Chief PO Stoker Charles Baden Weekes DSM (K.54729) was one of two stokers who joined Venomous in
1939 and were still aboard when she decommissioned at the end of the
war. His award of the DSM was announced in the January 1943 issue of the London
Gazette but it was presented to him much later by King George VI on 16 May 1944 while Venomous was being converted into an Air Target Ship at Falmouth. He married a girl from Scotland, Agnes Stead, before the war and
had two sons but both are now dead and I was contacted by his grand
daughter in September 2020 and she sent me a scan of his service
certificate and a few photographs.
The other stokers who joined Venomous in 1939 were Thomas Henry Poole, Stanley Bibbings and Herbert Edgar Bartlett. Thomas Henry Poole was
born at Tiverton, Devon, in 1899, joined the Navy as a boy sailor on 2
June 1915 and was a boy signalman in HMS Revenge
at the Battle of Jutland in 1916. When he was 18 in December 1917 he
signed on for 12 years. He served in Venomous with Chief Stoker Charles Baden Weekes until the end of the war.
Stanley Bibbings, like Thomas Poole, was a Reservist when he joined HMS Venomous as a Stoker 1st Class (K.62202) on 31 July 1939. After leaving Venomous he becme Chief Stoker on the Illustrious Class Aircraft Carrier, HMS Victorious which took part in Operation Pedestal, the relief of Malta. The wartime memories of Stanley Philip Bibbings were sent to me by his son, Ken Bibbings, but it was his grandson who first contacted me. He died two weeks before his 101st birthday.

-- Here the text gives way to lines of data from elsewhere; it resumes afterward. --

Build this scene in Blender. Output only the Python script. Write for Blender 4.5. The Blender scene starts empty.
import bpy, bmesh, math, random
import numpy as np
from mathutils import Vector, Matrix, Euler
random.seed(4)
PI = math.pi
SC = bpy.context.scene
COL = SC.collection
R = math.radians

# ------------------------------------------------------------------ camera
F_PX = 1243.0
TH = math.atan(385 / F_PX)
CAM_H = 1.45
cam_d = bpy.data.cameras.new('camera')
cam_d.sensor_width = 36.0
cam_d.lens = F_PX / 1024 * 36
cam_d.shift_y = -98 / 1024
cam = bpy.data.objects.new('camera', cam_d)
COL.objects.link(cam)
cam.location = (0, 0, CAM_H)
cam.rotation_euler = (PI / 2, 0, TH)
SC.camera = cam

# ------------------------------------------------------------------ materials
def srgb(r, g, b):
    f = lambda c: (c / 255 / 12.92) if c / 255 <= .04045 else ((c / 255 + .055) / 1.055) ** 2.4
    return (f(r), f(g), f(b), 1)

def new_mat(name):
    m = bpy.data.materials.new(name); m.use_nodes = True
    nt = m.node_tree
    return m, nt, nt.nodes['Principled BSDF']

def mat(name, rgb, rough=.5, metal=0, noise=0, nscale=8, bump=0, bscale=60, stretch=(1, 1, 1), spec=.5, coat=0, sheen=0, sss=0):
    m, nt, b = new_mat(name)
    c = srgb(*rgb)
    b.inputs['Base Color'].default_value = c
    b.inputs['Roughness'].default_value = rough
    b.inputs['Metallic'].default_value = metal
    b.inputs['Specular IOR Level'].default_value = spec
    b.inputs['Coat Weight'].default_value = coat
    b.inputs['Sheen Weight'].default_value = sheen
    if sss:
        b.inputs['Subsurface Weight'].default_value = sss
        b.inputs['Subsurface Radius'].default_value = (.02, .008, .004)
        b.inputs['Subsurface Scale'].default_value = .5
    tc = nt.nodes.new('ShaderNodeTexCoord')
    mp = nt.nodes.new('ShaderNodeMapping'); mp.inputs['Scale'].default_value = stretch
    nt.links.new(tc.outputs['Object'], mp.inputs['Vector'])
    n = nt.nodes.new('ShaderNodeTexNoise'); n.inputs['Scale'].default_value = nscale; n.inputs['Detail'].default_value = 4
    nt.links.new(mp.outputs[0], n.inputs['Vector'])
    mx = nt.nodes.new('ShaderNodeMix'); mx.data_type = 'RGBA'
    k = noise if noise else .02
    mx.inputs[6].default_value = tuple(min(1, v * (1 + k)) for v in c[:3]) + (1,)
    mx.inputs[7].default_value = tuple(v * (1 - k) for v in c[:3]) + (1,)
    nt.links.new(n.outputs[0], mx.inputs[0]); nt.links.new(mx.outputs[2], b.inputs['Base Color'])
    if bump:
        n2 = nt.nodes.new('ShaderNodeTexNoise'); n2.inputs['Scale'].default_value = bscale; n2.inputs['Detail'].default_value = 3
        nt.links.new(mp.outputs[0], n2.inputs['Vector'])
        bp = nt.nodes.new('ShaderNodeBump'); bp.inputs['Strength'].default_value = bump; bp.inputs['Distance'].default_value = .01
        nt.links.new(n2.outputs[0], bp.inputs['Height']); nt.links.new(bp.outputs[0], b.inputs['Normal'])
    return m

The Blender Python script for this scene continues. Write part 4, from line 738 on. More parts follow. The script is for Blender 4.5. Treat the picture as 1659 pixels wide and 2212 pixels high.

Herbert Edgar Bartlett (K30965) served in HMS Venomous
from April 1939 until October 1943 as a Stoker 1st Class. He was born
at Corsham in Wiltshire in August 1894 and he gave his trade as a stone
sawyer in a quarry when he joined the Navy and signed on for 12
years in 1916. I was sent a "staged" studio photograph of him wearing
the cap of his first ship, HMS Hydrangea, by his
Grandson, Paul Atkins, in May 2020. All the ships in
which he served are recorded on his service certificate. His postings
were usually short, sometimes only a few months, but its worth
mentioning the sixteen months he spent on the V & W Class Leader
HMS Mackay in 1929-31, his two years in the C Class destroyer HMS Cygnet and the twenty months in HMS Glorious,
a former Battleship converted into an aircraft carrier which was sunk
during the Norway campaign in 1940 with the loss of 1,200 lives.
He was pensioned out of the Navy in February 1938 only to be recalled seven months later on 28 September 1938 to join HMS Venomous when she came out of Reserve. Sadly, he left no wriitten record of his wartime service in Venomous or any photographs. He married before the war and had two children, a boy and a girl. When he left HMS Venomous in October 1943 he was posted to HMS Dipper, at RNAS Henstridge, west of Shafterbury in Dorset. He left the Navy in 1945 and returned to his old job at the stone quarry in Corsham. When his wife caught TB and had to go into a home he brought the two children up himself while working at the stone quarry. He was 58 when he was killed in a motor bike accident in 1952. Paul Atkins bought three copies of A Hard Fought Ship (2017) so that he and his brother and their Mother could read about their grandfather's time during the most exciting years of the war in HMS Venomous.
Chief Stoker Charles Baden Weekes (1900-84)
Wearing the DSM presented to him by King George VI |
Thomas Henry Poole (1899-1987)
After the Battle of Jutland (1916) in which he served on HMS Revenge |
Herbert Edgar Bartlett (1894-1952)
A studio photograph with the cap tally of HMS Hydrangea (1916-7) |
Venomous
was recommissioned three times after major refits requiring long
periods in naval dockyards, the officers were given new appointments
and the men returned to barracks for assignment to other ships.
It was usual to retain a few experienced men to join the new commission
but very rare for a man to remain with a ship throughout his service. Venomous
was known to have problems with her engines and perhaps that explains
why two of the long serving reservist stokers remained aboard
throughout her wartime service. Stanley Bibbings left Venomous in June 1940 and became "Chief Stoker" on HMS Victorius but continued to suffer from the back problems caused by the collision with the paddle tug Swarthy.
Thomas "Yorkie" Russell joined Venomous in April 1945 as a 1st Class Stoker when my father, Lt(E) William Redvers Forster RNR was "Chief".